Vol. XXII, No. 83 [ BusinessWorld Online ]
Wednesday, November 19, 2008 | MANILA, PHILIPPINES
ORMOC, LEYTE — The Leyte Industrial Development Estate (LIDE) is heeding pressures from the Ormoc city government for it to secure an environmental permit to operate.
Amos Calda, water system operation department manager of LIDE, said they will also apply for business permits to continue operating their well fields and pumping stations. The LIDE Management Corp. has also drawn up a monitoring plan and deep well management program to prevent adverse impact on groundwater resources.
This, even as the LIDE management had cited Letter of Instruction 962, signed by the late president Ferdinand E. Marcos in 1979, as exempting the ecozone’s locators from this requirement, and allowing diversion from any public water source to the 425-hectare industrial estate, free from all fees.

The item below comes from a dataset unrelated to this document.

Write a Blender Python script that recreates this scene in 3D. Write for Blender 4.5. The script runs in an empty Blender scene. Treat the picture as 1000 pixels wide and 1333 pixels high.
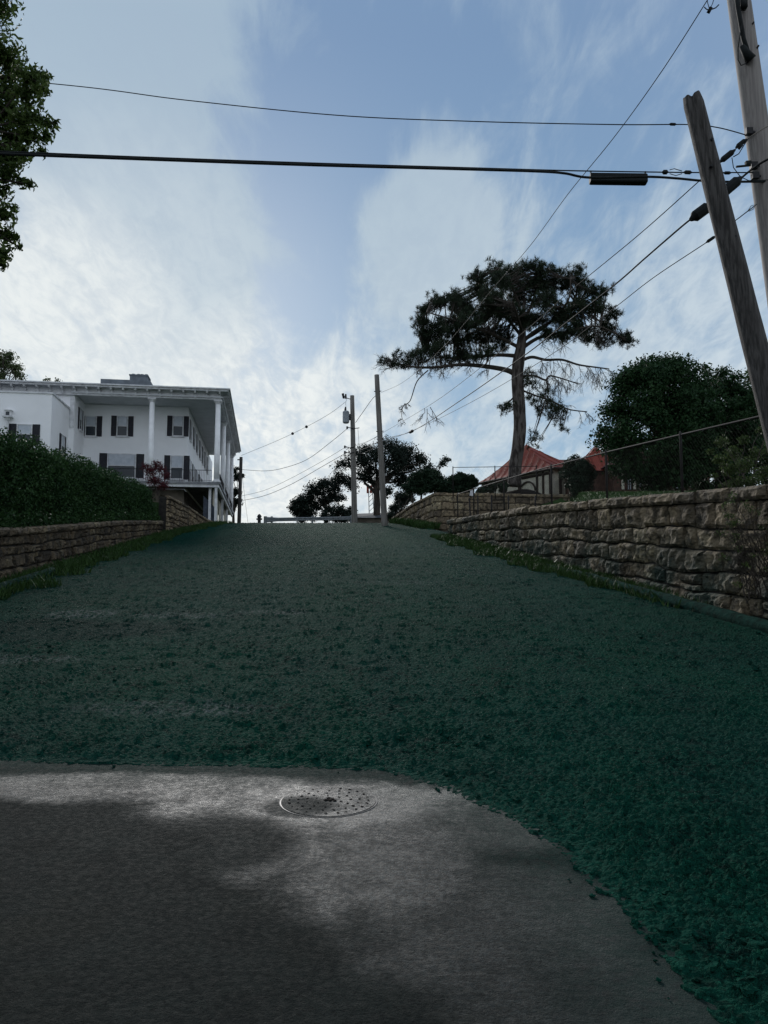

LIDE hosts facilities of the Philippine Associated Smelting & Refining Corp. and the Philippine Phosphate Fertilizer Corp. in the coastal town of Isabel in Leyte.
LIDE gets its water supply from Ormoc City, which sits on a 110-square-kilometer water recharge zone.
Ed Mangaoang, director of the Visayas State University’s Institute of Environmental Governance and consultant to LIDE management, said the industrial estate’s current water consumption has been reduced to 17,000 cubic meters of water a day, due to a recycling facility, from as much as 22,000 cu.m. previously. This, compared to the 42,000 cu.m. demand projected by the Local Water Utilities Administration in a 1984 study,leaving 80,000 cu.m. for other users in Ormoc. — Gerardo C. Reyes, Jr.